Data excerpt |
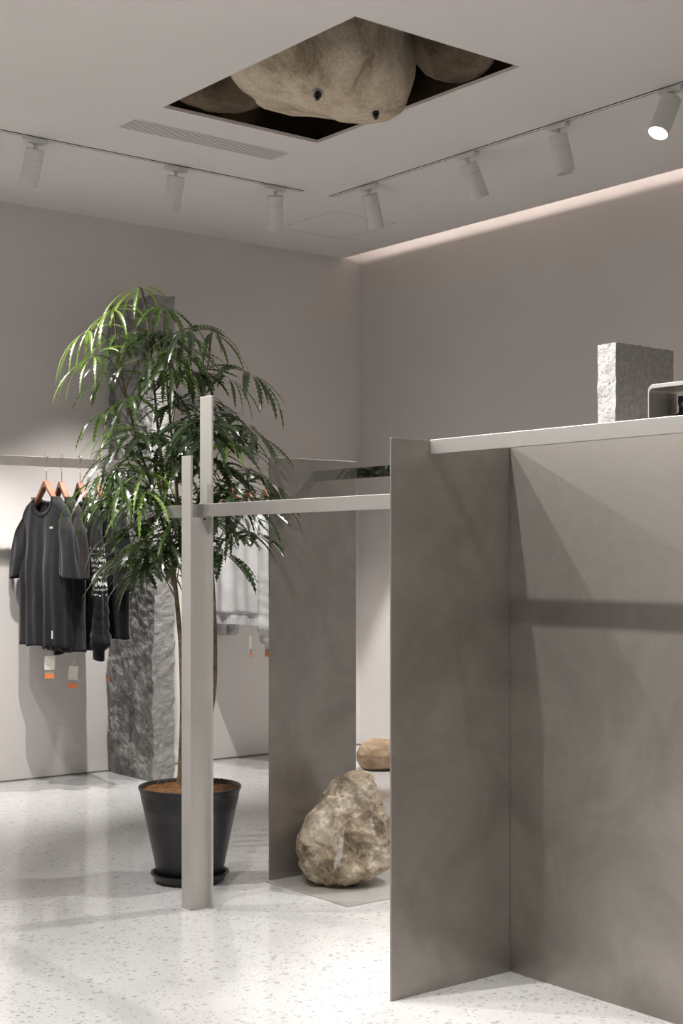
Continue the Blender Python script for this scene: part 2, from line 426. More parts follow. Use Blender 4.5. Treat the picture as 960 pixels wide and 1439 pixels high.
# ---------------------------------------------------------------- wall clothes rail
rl = empty('clothes_rail', (3.8, 6.52, 1.64), 'long flat steel clothes rail fixed along the left wall', 'rail')
boxo('bar', (-5.2, -.006, -.024), (1.35, .006, .024), M_STEEL, rl, .001)
for x in (-5.0, -2.4, 1.25): boxo('bracket', (x - .006, .006, -.02), (x + .006, YW - 6.52, .02), M_STEEL2, rl)

# ---------------------------------------------------------------- stones
def wedge(name, levels, depth, m, loc, parent=None, amp=.012, sc=9, seed=0, facets=(), n=96, rows=70, power=2.3, label=None, cat=None, smooth=True, rug=0):
    """rock from horizontal slices (z, left, right) seen from the camera side; depth = half depth factor"""
    mb = MB(); zs = [l[0] for l in levels]
    z0, z1 = zs[0], zs[-1]
    def at(z):
        w_ = (z1 - z0) * .035
        ss = [at0(min(z1, max(z0, z + w_ * q))) for q in (-1, -.5, 0, .5, 1)]
        return [sum(s_[k] for s_ in ss) / 5 for k in (0, 1)]
    def at0(z):
        for i in range(len(levels) - 1):
            a, b = levels[i], levels[i + 1]
            if a[0] <= z <= b[0]:
                t = (z - a[0]) / (b[0] - a[0]); t2 = t
                return [a[k] + (b[k] - a[k]) * t2 for k in (1, 2)]
        return levels[-1][1:3]
    right = Vector((SA, -CA, 0)); fwd = Vector((CA, SA, 0))
    vs = []; fs = []
    for i in range(rows + 1):
        z = z0 + (z1 - z0) * (.5 - .5 * math.cos(math.pi * i / rows))
        l, r = at(z); c, h = (l + r) / 2, (r - l) / 2
        dh = depth(z, h) if callable(depth) else depth * h
        for k in range(n):
            t = 2 * math.pi * k / n
            ct, stt = math.cos(t), math.sin(t)
            x = math.copysign(abs(ct) ** (2 / power), ct); y = math.copysign(abs(stt) ** (2 / power), stt)
            vs.append(right * (c + h * x) + fwd * (dh * y) + Vector((0, 0, z)))
    cen = sum(vs, Vector()) / len(vs)
    for nx, ny, nz, dd in facets:      # planar breaks
        nn = Vector((nx, ny, nz)).normalized(); nn = right * nn.x + fwd * nn.y + Vector((0, 0, nn.z))
        for i, v in enumerate(vs):
            e = (v - cen).dot(nn) - dd
            if e > 0: vs[i] = v - nn * e * .86
    out = []
    for v in vs:
        p = v + Vector((seed * 3.7, seed * 1.3, seed))
        d = fb(p, sc, 6) * amp + (noise.noise(p * sc * .35)) * amp * 1.2 + abs(noise.noise(p * sc * 2.1)) * amp * -.6
        if rug:
            q_ = noise.noise(p * sc * 1.4); d += rug * (1.2 - 4.5 * abs(q_)) * .6 + rug * .55 * noise.fractal(p * sc * 4.5, .8, 2, 4)
        nrm = (v - cen); nrm.z *= .6; nrm.normalize()
        out.append(v + nrm * d)
    for i in range(rows):
        for k in range(n):
            k2 = (k + 1) % n
            fs.append((i * n + k, i * n + k2, (i + 1) * n + k2, (i + 1) * n + k))
    mb.add(out, fs)
    mb.f.append(tuple(range(n - 1, -1, -1))); mb.f.append(tuple(rows * n + k for k in range(n))); mb.m += [0, 0]
    o = mb.build(name, m, parent, smooth=smooth, loc=loc)
    if label: tag(o, label, cat)
    return o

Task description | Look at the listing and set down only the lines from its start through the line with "for x in (-5.0, -2.4, 1.25): boxo('bracket', (x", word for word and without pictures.

The output |
Continue the Blender Python script for this scene: part 2, from line 426. More parts follow. Use Blender 4.5. Treat the picture as 960 pixels wide and 1439 pixels high.
# ---------------------------------------------------------------- wall clothes rail
rl = empty('clothes_rail', (3.8, 6.52, 1.64), 'long flat steel clothes rail fixed along the left wall', 'rail')
boxo('bar', (-5.2, -.006, -.024), (1.35, .006, .024), M_STEEL, rl, .001)
for x in (-5.0, -2.4, 1.25): boxo('bracket', (x - .006, .006, -.02), (x + .006, YW - 6.52, .02), M_STEEL2, rl)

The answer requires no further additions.